Weights corresponding to target_points following interpolation.

_slice_input_cubes(cubes)[source]

From input iris.cube.Cube or iris.cube.CubeList, create a list of cubes with different values of the config coordinate (over which to blend), with irrelevant dimensions sliced out.

Parameters:: cubes (Union[Cube, CubeList]) – Cubes passed into the plugin.
Return type:: CubeList
Returns:: List of cubes (from which to calculate weights) with dimensions (y, x) if weighting_coord is scalar on the input cube, or (weighting_coord, y, x) if weighting_coord is non-scalar

process(cubes)[source]

Calculation of linear weights based on an input dictionary.

Parameters:: cubes (Union[Cube, CubeList]) – Cubes containing the coordinate (source point) information that will be used for setting up the interpolation. Each cube should have “self.config_coord_name” as a scalar dimension; if a merged cube is passed in, the plugin will split this into a list cubes.
Return type:: Cube
Returns:: Cube containing the output from the interpolation. DimCoords (such as model_id) will be in sorted-ascending order.

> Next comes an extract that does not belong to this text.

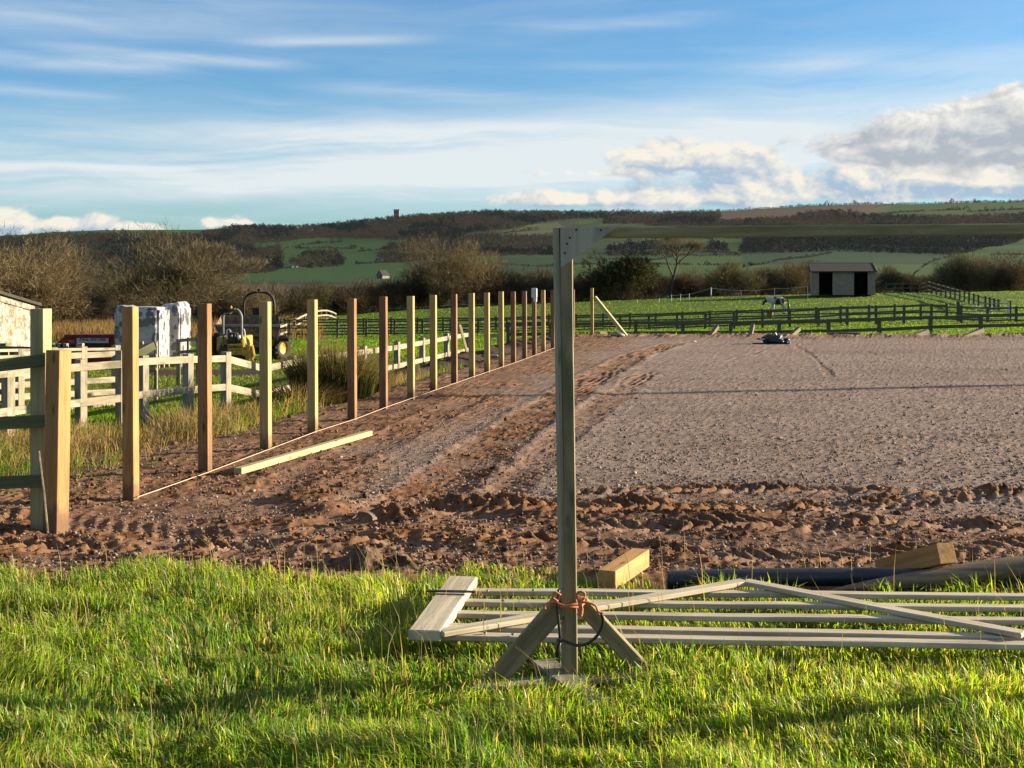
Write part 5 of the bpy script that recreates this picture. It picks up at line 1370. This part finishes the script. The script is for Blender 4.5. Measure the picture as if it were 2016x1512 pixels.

class WeightsUtilities[source]

Bases: object

Utilities for Weight processing.

static build_weights_cube(cube, weights, blending_coord)[source]

Build a cube containing weights for use in blending.

Parameters:

cube (Cube) – The cube that is being blended over blending_coord.
weights (ndarray) – Array of weights
blending_coord (str) – Name of the coordinate over which the weights will be used to blend data, e.g. across model name when grid blending.

Return type:

Cube

Returns:

A cube containing the array of weights.

Raises:

ValueError – If weights array is not of the same length as the coordinate being blended over on cube.

static normalise_weights(weights, axis=None)[source]

Ensures all weights add up to one.

Parameters:

weights (ndarray) – array of weights
axis (Optional[int]) – The axis that we want to normalise along for a multiple dimensional array. Defaults to None, meaning the whole array is used for the normalisation.

Return type:

ndarray

Returns:

array of weights where sum = 1.0

Raises:

ValueError – any negative weights are found in input.
ValueError – sum of weights in the input is 0.